SB 468 — Public Middle, High, and Charter Schools — Start Time for Instruction (Maryland)

Status and key dates
- Introduced: January 22, 2025 (Sen. Benson).
- Effective date: July 1, 2025 (statutory changes take effect); substantive schedule begins in later school years.
- Start-time requirements begin with the 2027–2028 school year.

Purpose
- To set minimum (later) start times for public middle and high schools statewide and to require outreach so families and school communities understand the change and its rationale (health, safety, academic effects of adolescent sleep deprivation).

Main provisions
- Required start times (beginning 2027–2028):
- Public middle schools: instruction must begin no earlier than 8:00 a.m.
- Public high schools: instruction must begin no earlier than 8:30 a.m.
- Waivers:
- The State Board of Education (SBE), upon a county board’s written request, may grant a waiver permitting an earlier start time if SBE finds a compelling reason.
- Lack of funding to implement later start times is explicitly not a “compelling reason” for a waiver.
- Public information campaign (timing and assistance):
- Beginning in the 2026–2027 school year (and concluding before the 2027–2028 school year), each county board of education and each public charter school must run a targeted public information campaign to raise awareness about sleep deprivation, benefits of later start times, and local implementation strategies.
- Campaigns must target parents, teachers, administrators, coaches and provide opportunities for community feedback.
- The State Department of Education will assist county boards/charter schools on request.
- Conforming and technical edits to existing statute language; prekindergarten half‑day programs remain excluded from the statute’s minimum-hour requirement (existing law).

Who is affected
- All Maryland public middle and high schools under county boards and public charter schools.
- Secondary impacts on school transportation systems, athletic/after-school schedules, families (childcare/commute), and local labor/transportation budgets.
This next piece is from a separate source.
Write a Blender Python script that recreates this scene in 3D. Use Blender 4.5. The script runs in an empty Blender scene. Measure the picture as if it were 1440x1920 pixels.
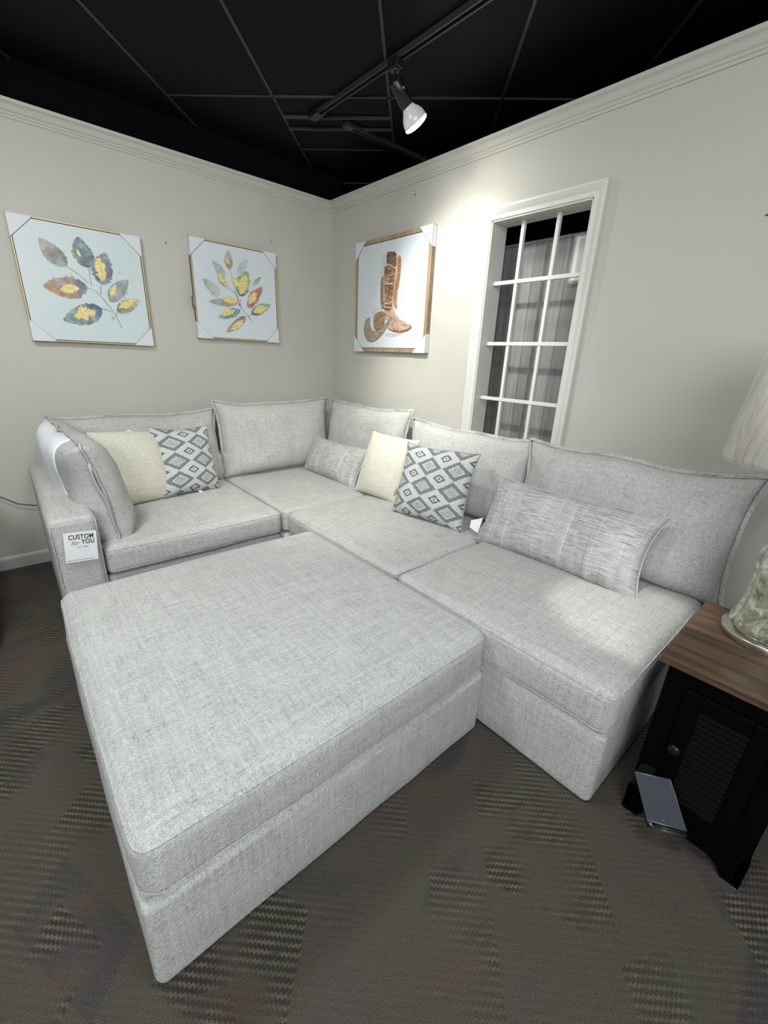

Fiscal and operational impacts
- State-level fiscal impact: DLS estimates none (policy implemented locally).
- Local fiscal impact: varies widely by jurisdiction — from no effect (districts already compliant) to significant expense for transportation changes: DLS cites examples such as Frederick County estimating over $30 million first-year costs to expand bus fleet/drivers and >$10 million annually thereafter; other districts (e.g., Baltimore City) report major operational restructuring required. The bill constitutes a mandate on local governments.

Procedural notes
- The bill phases in awareness campaigns one year before the start‑time requirement to allow planning and community engagement.
- SBE waiver authority provides administrative flexibility but excludes funding shortfalls as a basis for exemption.

Compiled from official sources — confirm details with the bill’s official record.